Yesterday, I talked to my parents, brother, best friend, and neighbor (who I just met).

I noticed something.

I talked to each one differently. I didn’t change who I was. It was me in every conversation. I just spoke to them according to the relationship that I have with them.

We talk to God the same way.

According to the relationship we have with Him.

Jesus tells us what that relationship should be in the opening line of the prayer He taught us.

Our Father.

If you have trusted Jesus with your eternity, you have been adopted. Adopted by God – the Father – into the family of God.

That means we come to Him, in prayer, as our Father.

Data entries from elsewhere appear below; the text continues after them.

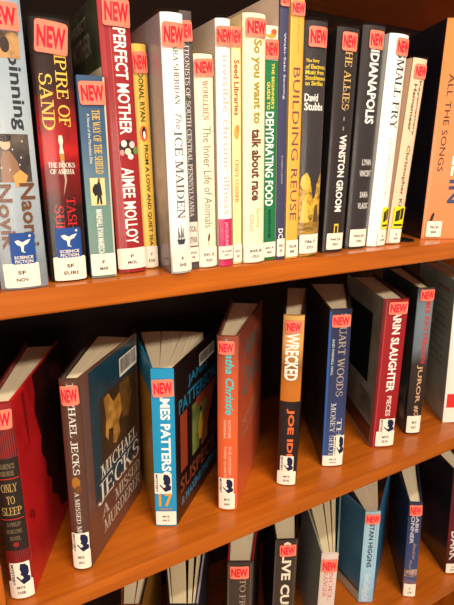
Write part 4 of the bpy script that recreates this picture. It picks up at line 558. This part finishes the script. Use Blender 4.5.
def bookend():
    m = print_mat((22, 20, 20), .35)
    root = empty('metal_bookend', (.5515, .10, 0.0003), (0, 0, R(-4))); tag(root, 'black metal bookend with a rounded base tongue beside the peach book', 'bookend')
    mb = MB(); pl = []
    for k in range(0, 13):
        a = math.pi + math.pi * k / 12
        pl.append((.0125 + .0155 * math.cos(a), -.058 + .0155 * math.sin(a)))
    pl += [(.028, .06), (-.003, .06)]
    mb.prism(pl, .0002, .0016, m); o = mb.build('base_tongue', root)
    mb = MB(); q = [(-.058, 0.0016), (.06, .0016), (.06, .12)]
    q += [(.05 - .01 * (1 - math.cos(R(a))) , .12 + .012 * math.sin(R(a))) for a in (30, 60, 90)]
    q += [(-.04, .132), (-.052, .128), (-.058, .116)]
    vs = [(x, y, z) for x in (0, .0014) for y, z in q]; n = len(q)
    mb.add(vs, [tuple(range(n))[::-1], tuple(range(n, 2 * n))] + [(i, (i + 1) % n, n + (i + 1) % n, n + i) for i in range(n)], m)
    mb.build('upright_plate', root)
bookend()

for b in BOOKS: make_book(b)

# ------------------------------------------------------------------ room
def room():
    mb = MB(); mb.box(-3, 4, -4, .6, -1.25, -1.2, print_mat((120, 104, 88), .9)); tag(mb.build('floor'), kind='structure')
    mb = MB(); mb.box(-3, 4, .6, .7, -1.2, 1.6, print_mat((190, 176, 156), .8)); tag(mb.build('wall_back'), kind='structure')
room()

# ------------------------------------------------------------------ light: ceiling fixtures and an added fill in front of the shelves
def area(name, loc, target, sx, sy, power, col):
    l = bpy.data.lights.new(name, 'AREA'); l.shape = 'RECTANGLE'; l.size = sx; l.size_y = sy; l.energy = power; l.color = col
    o = bpy.data.objects.new(name, l); COL.objects.link(o); o.location = loc
    o.rotation_euler = (Vector(target) - Vector(loc)).to_track_quat('-Z', 'Y').to_euler()
area('ceiling_light', (.25, -.75, 1.45), (.3, 0, -.2), .9, .12, LIGHT_A, (1, .88, .70))
area('ceiling_light', (.5, -1.9, 1.5), (.4, 0, -.3), 1.2, .2, LIGHT_B, (1, .86, .68))
area('fill_light', (-1.0, -2.0, -.1), (.5, 0, -.25), 2.4, .8, LIGHT_C, (1, .86, .70))  # added soft fill for spines and turned covers; no window stands there
w = bpy.data.worlds.new('world'); SC.world = w; w.use_nodes = True
w.node_tree.nodes['Background'].inputs[0].default_value = (1, .82, .64, 1)
w.node_tree.nodes['Background'].inputs[1].default_value = AMBIENT

# ------------------------------------------------------------------ camera
cam = bpy.data.cameras.new('camera'); co = bpy.data.objects.new('camera', cam); COL.objects.link(co)
cam.sensor_fit = 'VERTICAL'; cam.sensor_height = 24.0; cam.lens = 24.0 * 490.906 / 605.0
cam.clip_start = .01
r_ = Vector((0.870994, -0.491162, 0.011371)); u_ = Vector((0.131901, 0.256076, 0.957615)); f_ = Vector((0.473256, 0.832577, -0.287825))
m = Matrix((r_, u_, -f_)).transposed().to_4x4(); m.translation = Vector((0, -.44, .113634))
co.matrix_world = m
SC.camera = co
vs_ = SC.view_settings
vs_.view_transform = 'Standard'; vs_.look = 'None'; vs_.gamma = 1; vs_.use_curve_mapping = False; vs_.exposure = 0
SC.cycles.max_bounces = 8; SC.cycles.transparent_max_bounces = 24
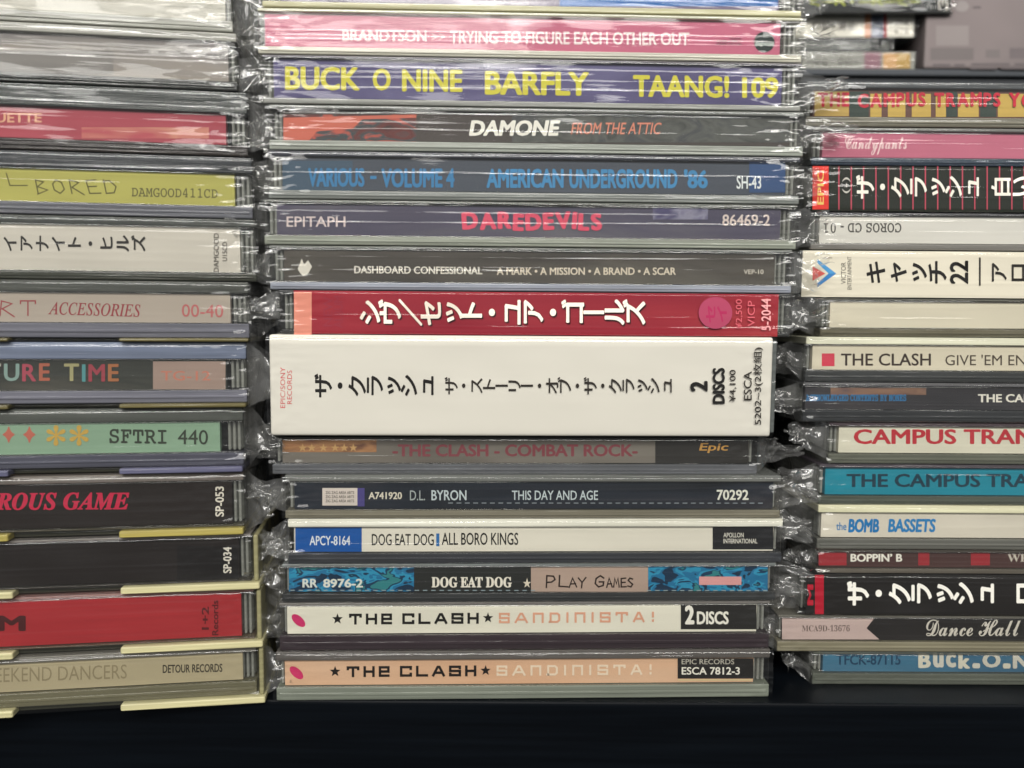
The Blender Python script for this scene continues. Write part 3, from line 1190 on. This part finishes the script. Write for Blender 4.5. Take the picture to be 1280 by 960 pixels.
def p(P):
    P.text('𝓒𝓪𝓷𝓭𝔂𝓹𝓪𝓷𝓽𝓼', 1058, 169, 1136, 193, '#f2d2d6', bold=.01)


cd(RIG, 159.5, 207.5, 1015, None, (1030, None, 165, 197), paper('#c86e88', .5, .1), 'CD case with pink spine and white script, second in the right pile', GR,
   base='#44505e', lid='#8a8a86', printer=p, d=.0002)


def p(P):
    P.rect(1015, 208, 1035, 262, paper('#d8382e'))
    P.text('EPIC', 1021, 213, 1029, 256, '#e9c66a', rot=90, bold=.02)
    for i in range(17):
        xx = 1047 + i * 15.4
        P.rect(xx, 208.3, xx + 1.6, 262.3, ink('#b04858'))
    P.text('(-)', 1052, 222, 1062, 242, '#c8c4bc', rot=90)
    P.jp('ザ・クラッシュ', 1069, 1223, 234, 31, '#f0ebdf', bold=.03, fill=1.16)
    P.jp('白い暴動', 1238, 1330, 234, 29, '#f0ebdf', bold=.03, fill=1.1)


cd(RIG, 208, 265, 1010, None, (1015, None, 208, 264), paper('#22261f', .5, .15), 'CD case in black paper strip with fine pink stripes and white Japanese characters', GR,
   base='#2a2c2c', lid='#303232', printer=p, obi=True, d=.000)


def p(P):
    P.text('𝙲𝙾𝚁𝙾𝚂 𝙲𝙳 - 𝟶𝟷', 1031, 278, 1129, 291, '#55524e', rot=180, bold=.02)


cd(RIG, 265.5, 313, 1014, None, (1026, None, 270, 304.5), paper('#e2dfd9', .5, .04), 'CD case with a white spine and upside-down grey typewriter lettering in the right pile', GR,
   base='#8d8a84', lid='#6c6c70', printer=p, d=.0002)


def p(P):
    P.poly([(1015, 333), (1015, 351), (1031, 342)], ink('#d8524a'))
    P.poly([(1021, 324), (1021, 329), (1035, 342), (1044.5, 342)], ink('#4d98cf'))
    P.poly([(1021, 359), (1044.5, 342), (1035, 342), (1021, 354)], ink('#3a80c0'))
    P.text('VICTOR', 1050.5, 328, 1056.5, 355, '#33302c', rot=90)
    P.text('ENTERTAINMENT', 1058.5, 321, 1063.5, 362, '#33302c', rot=90)
    P.jp('キャッチ', 1081, 1183, 340.5, 32, BK, bold=.03, fill=1.06)
    P.text('22', 1186, 326, 1209, 355, BK, rot=90, bold=.03)
    P.rect(1222.5, 322, 1224.5, 357, ink(BK))
    P.jp('アローン', 1235, 1330, 341, 28, '#24201c', bold=.02, fill=1.0)


cd(RIG, 313.5, 372.5, 998, None, (1002, None, 314, 370), paper('#ded7c4', .5, .03), 'CD case in cream paper strip with red and blue emblem and black Japanese characters', GR,
   base='#4a4d4a', lid='#4a4d4a', printer=p, obi=True, d=.0002)

cd(RIG, 373, 421, 1026, None, (1039, None, 377, 410.5), paper('#e0d8c4', .5, .04), 'CD case with a blank cream spine in the right pile', GR,
   base='#75705c', lid='#6a6a62', d=.0002)


def p(P):
    P.rect(1029, 442, 1045, 458, paper('#d84058'))
    P.text('THE CLASH', 1053, 442, 1166, 457.5, '#3c2f28', bold=.018)
    P.text("GIVE 'EM ENOUGH ROPE", 1184, 443.5, 1395, 457, '#4c4036', bold=.002)


cd(RIG, 421.5, 478, 1007, None, (1017, None, 432, 463.5), paper('#e0d7c2', .5, .04), 'CD case with cream spine, small red square and dark capitals, right pile', GR,
   base='#3e4040', lid='#dcd8c0', d=0.0, printer=p, balpha=.9)


def p(P):
    P.rect(1040, 485, 1160, 494, art('dusk', [(0.3, '#4a3a38'), (0.5, '#8a6a58'), (0.7, '#5a4a50')], (70, 60, 300)))
    P.text('𝙰𝙲𝙺𝙽𝙾𝚆𝙻𝙴𝙳𝙶𝙴𝙳 𝙲𝙾𝙽𝚃𝙴𝙽𝚃𝚂 𝙱𝚈 𝙽𝙾𝙽𝙴𝚂', 1009, 493.5, 1135, 502, '#2f78b0', bold=.03)
    P.text('THE CAMPUS', 1225, 493, 1322, 503.5, '#eeeae0', bold=.035)


cd(RIG, 478.5, 528, 1004, None, (1008, None, 484, 513), art('night_print', [(0.3, '#222326'), (0.5, '#37353a'), (0.8, '#504a48')], (14, 14, 120)),
   'CD case with dark spine, tiny blue lettering at its left and white capitals', GR, base='#3c3e40', lid='#6a6a6c', d=0.0, printer=p)


def p(P):
    P.text('CAMPUS TRAMPS', 1069, 537, 1330, 556, '#c0303c', bold=.035)


cd(RIG, 528.5, 580, 1036, None, (1050, None, 534, 567.5), paper('#dedac8', .5, .04), 'CD case with a cream spine and big red capitals in the right pile', GR,
   base='#6a6c60', lid='#4a4044', d=.0002, printer=p)


def p(P):
    P.text('THE CAMPUS TRAMPS', 1060, 593, 1338, 610, '#123a4c', bold=.035)


cd(RIG, 580.5, 631, 1024, None, (1033, None, 586, 620), paper('#1788a0', .5, .12), 'CD case with a teal spine and dark capitals in the right pile', GR,
   base='#5c6258', lid='#504a50', d=.0002, printer=p)


def p(P):
    P.text('the', 1047, 654, 1060, 664, '#2a7ab8', bold=.02)
    P.text('BOMB', 1062, 649.5, 1101, 667, '#1e7cc0', bold=.06, shear=.12)
    P.text('BASSETS', 1112, 649.5, 1172, 666.5, '#2c84c4', bold=.05, shear=.12)


cd(RIG, 631.5, 687, 1022, None, (1028, None, 642, 673.5), paper('#dfd8ca', .5, .04), 'CD case with an off-white spine and bright blue slanted capitals in the right pile', GR,
   base='#686862', lid='#e8dcb8', d=.0002, printer=p, balpha=.9)


def p(P):
    for a, b_ in ((1025, 1060), (1150, 1164), (1216, 1240)):
        P.rect(a, 692, b_, 708, paper('#9c2c34'))
    P.text('BOPPIN’ B', 1065, 693.5, 1130, 703.5, '#f0ece2', bold=.04)
    P.text('𝐖𝐄𝐋𝐂𝐎𝐌𝐄', 1262, 694, 1350, 703.5, '#d0c8bc')


cd(RIG, 687.5, 717.2, 1022, None, (1026, None, 690, 711), paper('#4a3230', .5, .15), 'slim CD case with maroon spine and small white capitals in the right pile', GR,
   base='#6c665c', lid='#54504a', d=.0002, printer=p)


def p(P):
    P.rect(1018, 718, 1029, 767, paper('#a8182c'))
    P.text('M', 1008.5, 730, 1016, 756, '#a8182c', rot=90, bold=.05)
    P.jp('ザ・クラッシュ', 1058, 1242, 741, 31, '#f4f1e8', bold=.045, fill=1.16)
    P.jp('ロンドン', 1266, 1370, 741, 31, '#f4f1e8', bold=.045, fill=1.16)


cd(RIG, 717.8, 769, 1000, None, (1007, None, 718, 768), paper('#1f1d1c', .5, .12), 'CD case in plain black paper strip with bold white Japanese characters, right pile', GR,
   base='#343434', lid='#343434', d=.0002, printer=p, obi=True, reach=.009)


def p(P):
    P.poly([(979, 774), (979, 801), (1101, 801), (1085, 787), (1095, 774)], paper('#c9b2ae'))
    P.text('𝐌𝐂𝐀𝟗𝐃-𝟏𝟑𝟔𝟕𝟔', 1004, 783, 1064, 791, '#6a5a56')
    P.text('𝓓𝓪𝓷𝓬𝓮 𝓗𝓪𝓵𝓵 𝓒𝓻𝓪𝓼𝓱𝓮𝓻𝓼', 1160, 776, 1370, 797, '#dcd6cc', bold=.006)


cd(RIG, 769.5, 815, 972, None, (979, None, 774, 802.5), paper('#232020', .5, .12), 'CD case with black spine, pale script and a notched pink panel at its left', GR,
   base='#918b74', lid='#6c6a62', d=.0002, printer=p)


def p(P):
    P.text('TFCK-87115', 1047, 820, 1128, 833, '#1c3f5c', bold=.03)
    cs = ['#d8d4c4', '#d2cfc4', '#cfccc0']
    P.letters('Buck-O-Nine', 1150, 818, 1330, 837, cs, bold=.06, jit=.04, seed=9, gap=.1)


cd(RIG, 815.5, 856, 1016, None, (1030, None, 817.5, 842), art('sky_print', [(0.3, '#325c7c'), (0.55, '#437592'), (0.8, '#50807f')], (12, 12, 100)),
   'CD case with blue spine and pale comic capitals, bottom of the right pile', GR, base='#62665c', lid='#5c6058', d=.0002, printer=p)

# ------------------------------------------------------------------ behind: riser with a few more cases and a large box
zt = BACK.uz(0, 1080, 87)[1]
rz = thing('display_riser', 'dark grey plinth behind the right pile carrying more CD cases', 'plinth', BACK.o + Vector((-.11, 0, 0)), 0)
link('plinth_body', boxmesh([(0, .42, 0, .20, 0, zt - .003, 0)], [paper('#35373a', .5)], .001, 2), rz)
link('plinth_top', boxmesh([(-.002, .422, -.002, .202, zt - .0029, zt - .0002, 0)], [paper('#45484c', .4)], .0006, 2), rz)


def p(P):
    P.jp('ーその・のカー', 1006, 1074, 78, 12, '#3a3836', bold=.02, fill=1.1)
    P.rect(1080, 66, 1100, 86, paper('#8a6670'))
    P.rect(1103, 67, 1120, 86, paper('#c49a6a'))
    P.rect(1120, 67, 1137, 86, paper('#b08f50'))


cd(BACK, 64.5, 87, None, 1146, (None, 1143, 65, 86.5), paper('#8f8f88'), 'CD case with grey strip ending in orange, lowest on the plinth behind', GB,
   base='#4a4c4c', lid='#4a4c4c', printer=p, obi=True, fold=(0, 0))
cd(BACK, 47.5, 64, None, 1116, (None, 1090, 50, 62), paper('#6c6e6c'), 'slim grey CD case in loose film between two lettered cases of the pile behind', GB,
   base='#5c5f60', lid='#5c5f60', fold=(0, 0), d=.001)


def p(P):
    P.jp('恐竜大事件', 1014, 1070, 33, 13, '#4a4440', bold=.02, fill=1.1)
    P.rect(1080, 19, 1088, 47, paper('#c08a6a'))
    P.rect(1088, 19, 1104, 47, art('photo_print', [(0.3, '#2c3440'), (0.5, '#8a90a0'), (0.7, '#d8d4cc')], (160, 60, 200)))
    P.rect(1104, 19, 1108, 47, paper('#a04848'))
    P.text('22', 1118, 25, 1134, 42, '#9a9488', rot=90)


cd(BACK, 17.5, 47, None, 1146, (None, 1142, 18, 46.5), paper('#dcd8cc'), 'CD case with a white strip and a small photo in the pile behind', GB,
   base='#5c5f60', lid='#5c5f60', printer=p, obi=True, fold=(0, 0), d=.001)


def p(P):
    P.jp('パーズ・ーズーバー', 1010, 1150, 3, 11, '#b9c24a', bold=.03, fill=1.1)
    P.text('3', 1172, -8, 1184, 14, '#cfcac0', rot=90, bold=.02)


cd(BACK, -14, 17, None, 1192, (None, 1188, -13, 16.5), paper('#242626'), 'black CD case with yellow-green characters at the top of the pile behind', GB,
   base='#3a3c3c', lid='#3a3c3c', printer=p, obi=True, fold=(0, 0), d=-.004)

d = -.002
ua, ub = BACK.uz(d, 1157, 40)[0], BACK.uz(d, 1420, 40)[0]
zb2, zt2 = zt, BACK.uz(d, 1200, -200)[1]
mb = thing('display_box', 'large mauve grey box with paler panels standing in the background at top right', 'box', BACK.o + BACK.n * d + BACK.u * ua + Vector((0, 0, zb2)), BACK.yaw)
link('box_body', boxmesh([(0, ub - ua, 0, .06, 0, zt2 - zb2, 0)], [art('faded_print', [(0.3, '#6f6766'), (0.55, '#7c7271'), (0.8, '#857677')], (9, 9, 14))], .001, 2), mb)
P = Print(BACK, d, ua, zb2, 0.0)
P.rect(1170, 32, 1211, 57, paper('#857d7b', .5, .08))
P.rect(1163, 60, 1217, 75, paper('#6b6463', .5, .1))
P.rect(1232, 62, 1250, 72, paper('#6f6867', .5, .1))
P.rect(1262, 60, 1300, 73, paper('#675f60', .5, .1))
for i, (xa, xb, yy) in enumerate(((1166, 1188, 80), (1193, 1206, 80), (1214, 1262, 79), (1268, 1296, 79), (1212, 1246, 84), (1252, 1290, 84), (1216, 1226, 8))):
    P.rect(xa, yy, xb, yy + 2.6, ink('#5e5758'))
P.ellipse(1202, 8, 9, 7, paper('#8b8482'))
P.build('front_print', mb)
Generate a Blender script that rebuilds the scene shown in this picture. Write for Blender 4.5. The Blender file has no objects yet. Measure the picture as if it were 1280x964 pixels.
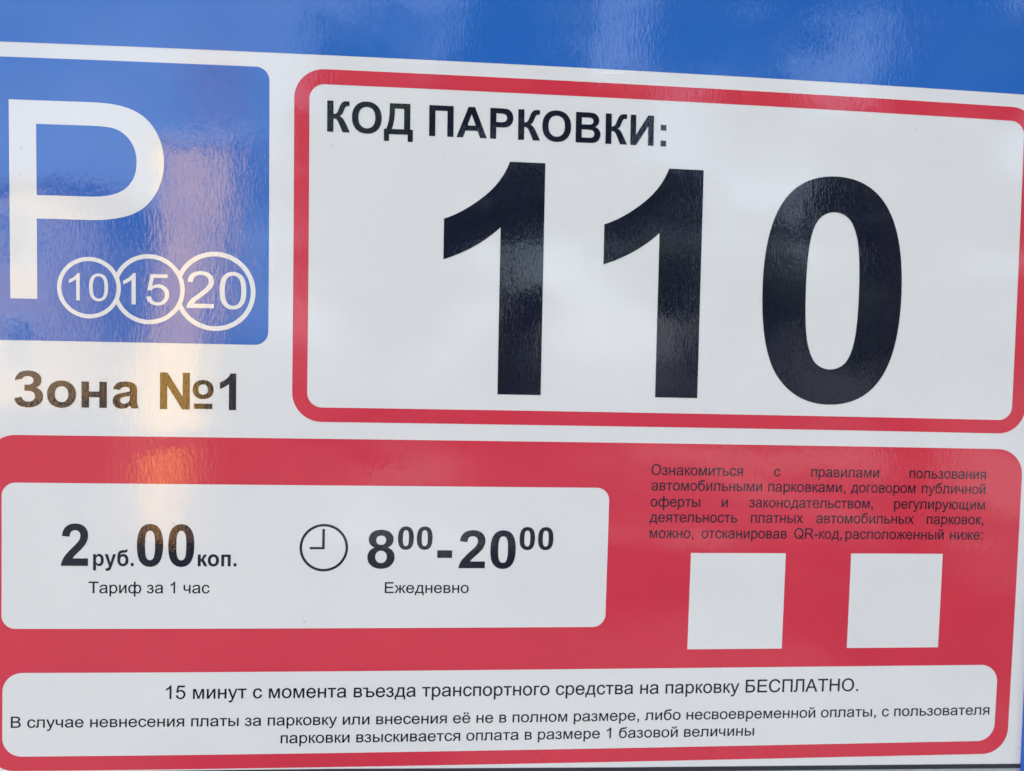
import bpy, math, random
from mathutils import Vector, Matrix
from mathutils.geometry import delaunay_2d_cdt

# ------------------------------------------------------------------ scene, camera, light
S = bpy.context.scene
COL = S.collection
U = 0.0007                     # metres per layout unit of the printed sign
ZC = 1.52                      # height of the sign's middle above the pavement
F_PX = 950.0                   # focal length for a 1280 px wide picture

cam_d = bpy.data.cameras.new('camera')
cam = bpy.data.objects.new('camera', cam_d)
COL.objects.link(cam)
S.camera = cam
cam_d.sensor_width = 36.0
cam_d.lens = F_PX / 1280 * 36.0
cam_d.clip_start = 0.02
cam_d.clip_end = 3000
# camera axes in world space: sign x -> +X, sign down -> -Z, into the sign -> +Y
RX = (0.9968971354, -0.0221045672, -0.0755479284)
RY = (0.0190733365, 0.9989929299, -0.0406119907)
RZ = (0.0763695568, 0.0390450260, 0.9963147980)
def wv(v): return Vector((v[0], v[2], -v[1]))
cam_loc = Vector(((567.608 - 640) * U, -943.371 * U, ZC - (445.03 - 480) * U))
ax, ay, az = wv(RX), -wv(RY), -wv(RZ)
m = Matrix((ax, ay, az)).transposed().to_4x4()
m.translation = cam_loc
cam.matrix_world = m
cam_d.dof.use_dof = True
cam_d.dof.focus_distance = 0.625
cam_d.dof.aperture_fstop = 5.0

SUN_EL, SUN_AZ = math.radians(33), math.radians(14)      # from behind the sign, a little to the right
world = bpy.data.worlds.new('World')
S.world = world
world.use_nodes = True
nt = world.node_tree
sky = nt.nodes.new('ShaderNodeTexSky')
sky.sky_type = 'NISHITA'
sky.sun_disc = False
sky.sun_elevation = SUN_EL
sky.sun_rotation = SUN_AZ
sky.air_density = 1.0
sky.dust_density = 3.0
sky.ozone_density = 1.0
bg = nt.nodes['Background']
bg.inputs['Strength'].default_value = 0.08
# thin bright clouds, the same kind all round the sky
_tc = nt.nodes.new('ShaderNodeTexCoord')
_mp = nt.nodes.new('ShaderNodeMapping'); _mp.inputs['Scale'].default_value = (1, 1, 2.4); _mp.inputs['Location'].default_value = (0.3, 1.7, 0.2)
nt.links.new(_tc.outputs['Generated'], _mp.inputs['Vector'])
_cn = nt.nodes.new('ShaderNodeTexNoise'); _cn.inputs['Scale'].default_value = 2.6; _cn.inputs['Detail'].default_value = 6; _cn.inputs['Roughness'].default_value = 0.55
nt.links.new(_mp.outputs[0], _cn.inputs['Vector'])
_cr = nt.nodes.new('ShaderNodeMapRange'); _cr.inputs['From Min'].default_value = 0.36; _cr.inputs['From Max'].default_value = 0.74
_cr.inputs['To Min'].default_value = 0.0; _cr.inputs['To Max'].default_value = 0.75
nt.links.new(_cn.outputs['Fac'], _cr.inputs['Value'])
_mx = nt.nodes.new('ShaderNodeMix'); _mx.data_type = 'RGBA'
nt.links.new(_cr.outputs[0], _mx.inputs['Factor'])
nt.links.new(sky.outputs[0], _mx.inputs[6])
_mx.inputs[7].default_value = (7.5, 8.2, 9.6, 1)
nt.links.new(_mx.outputs[2], bg.inputs[0])

sun_d = bpy.data.lights.new('sun', 'SUN')
sun_d.energy = 5.0
sun_d.angle = math.radians(0.5)
sun_d.color = (1.0, 0.95, 0.87)
sun = bpy.data.objects.new('sun', sun_d)
COL.objects.link(sun)
sd = Vector((math.sin(SUN_AZ) * math.cos(SUN_EL), math.cos(SUN_AZ) * math.cos(SUN_EL), math.sin(SUN_EL)))
sun.rotation_euler = sd.to_track_quat('Z', 'Y').to_euler()
sun.location = (2, 8, 9)

S.view_settings.view_transform = 'Standard'
S.view_settings.look = 'None'
S.view_settings.exposure = 2.66
S.view_settings.use_white_balance = True
S.view_settings.white_balance_temperature = 6450
S.view_settings.white_balance_tint = 10
S.view_settings.gamma = 1
S.view_settings.use_curve_mapping = False
S.render.engine = 'CYCLES'

# ------------------------------------------------------------------ helpers
def tag(o, label=None, cat=None, group=None, kind=None):
    for k, v in (('label', label), ('category', cat), ('group', group), ('kind', kind)):
        if v: o[k] = v
    return o

def mesh_obj(name, verts, faces, mat, parent=None, smooth=False):
    me = bpy.data.meshes.new(name)
    me.from_pydata([tuple(v) for v in verts], [], faces)
    me.validate(); me.update()
    if smooth:
        for p in me.polygons: p.use_smooth = True
    me.materials.append(mat)
    o = bpy.data.objects.new(name, me)
    COL.objects.link(o)
    if parent: o.parent = parent
    return o

def empty(name, loc):
    o = bpy.data.objects.new(name, None)
    o.location = loc
    COL.objects.link(o)
    return o

def box_data(x0, x1, y0, y1, z0, z1, bev=0.0):
    """bevelled box (chamfer) as verts, faces"""
    import bmesh
    bm = bmesh.new()
    bmesh.ops.create_cube(bm, size=1)
    for v in bm.verts:
        v.co = Vector(((x0 + x1) / 2 + v.co.x * (x1 - x0), (y0 + y1) / 2 + v.co.y * (y1 - y0), (z0 + z1) / 2 + v.co.z * (z1 - z0)))
    if bev:
        bmesh.ops.bevel(bm, geom=list(bm.edges), offset=bev, segments=2, affect='EDGES', profile=0.5)
    bm.verts.ensure_lookup_table()
    vs = [v.co.copy() for v in bm.verts]
    fs = [[v.index for v in f.verts] for f in bm.faces]
    bm.free()
    return vs, fs

# ------------------------------------------------------------------ materials
def new_mat(name):
    mt = bpy.data.materials.new(name)
    mt.use_nodes = True
    return mt, mt.node_tree.nodes, mt.node_tree.links, mt.node_tree.nodes['Principled BSDF']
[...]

I don’t know what your earthly father was like. I don’t know if the concept of God as a Father trips you up because of hurt and anger and disappointment you carry from the man that was supposed to provide for and protect you – and your heart.

I do know that God is everything a father is intended to be. He is just crazy about you. He loves you with an unfailing and unconditional love. He is giddy over time spent listening to His children.

And that is how He invites us to come to Him. As a good Father.

So, what does that mean for prayer?

First, it means that we come respectfully.

As our Father, He has authority over us. He deserves our reverence. Our honor. Our respect.

We come to Him in a spirit of humility – not of entitlement. Our Father is, after all, the God of the universe.

Yet, as a Father, God desires that we would draw close. That we would talk to Him like a child to a loving father.

I saw this modeled by a college student at a retreat I spoke at a couple years ago. She prayed one of the best prayers I’ve ever heard. It wasn’t what she said. It was how she said it.

“Hey God, it’s me, Claire. I’ve got something I want to talk to you about. See, there’s this problem that me and a lot of my friends are facing, and we just really need your help with it.”

It was beautiful. It was reverent and respectful, but she spoke to God like she knew Him. Like she knew He loved her and was delighted to listen.

Because she did.

There were no feigned formalities. She didn’t break into King James English. She didn’t dress up her prayer with fancy words or theological jargon. She was just herself.

This is exactly what it means to come to our Father in prayer.

Yes, we come respectfully. But we also come relationally.

We come as we are to the God who knows us as we are.

The next time you talk to God, talk to Him as you would a good Father.

Linger on that word and let it lead and guide your prayer.

Your Father is waiting with open arms. Climb into His lap and pour your heart out. He is listening with rapt attention to every single word you say.